My biggest memory of Acer as a company was a year or two after I got the computer, I was contacted about getting in a class-action lawsuit. Evidently Acer was using refurbished parts in their computers and marketing them as completely new systems. Yeah, that’s classy. I’d stay far away from Acer if I could.
As for Dell…personally I like them. I’m not a big fan of the more expensive pc’s, but the laptops are decent. The cheapest Dell pc’s are great if you just need something inexpensive that will do the bare minimum of what a pc will do reliably. I pretty much order them exclusively for my company because they almost never break down (except for the occasional dead keyboard), and in the very rare occasion when they do…who cares, it’s not as if they cost that much to begin with.

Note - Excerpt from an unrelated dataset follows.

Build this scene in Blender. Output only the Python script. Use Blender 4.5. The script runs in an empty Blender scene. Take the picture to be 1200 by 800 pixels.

Again, not amazing performers, but it’s not like you need much to run Office and a terminal program. If I need a screaming fast performance machine, I don’t think Dells are a good choice, but then again…if that’s what you want, build your own. It’ll be cheaper than most anything you can buy and perform better, and it’s not as if it requires huge technical skill.

I was thinking about buying a laptop a while back, and Dell was near the top of my list. But i also did some reading around about other laptops.

One problem that quite a few Acer owners seemed to have was that the actual case of the laptop had a tendency to develop cracks. Quite a few people reported large cracks appearing in the lid or the underside of their computers, even with very gentle use. I’m not sure if this is still a problem.

And my reading also tended to confirm what Shalmanese’s story suggests: if you can afford the up-front cost, IBM Thinkpads are pretty much the bees’ knees when it comes to reliabilty and customer service.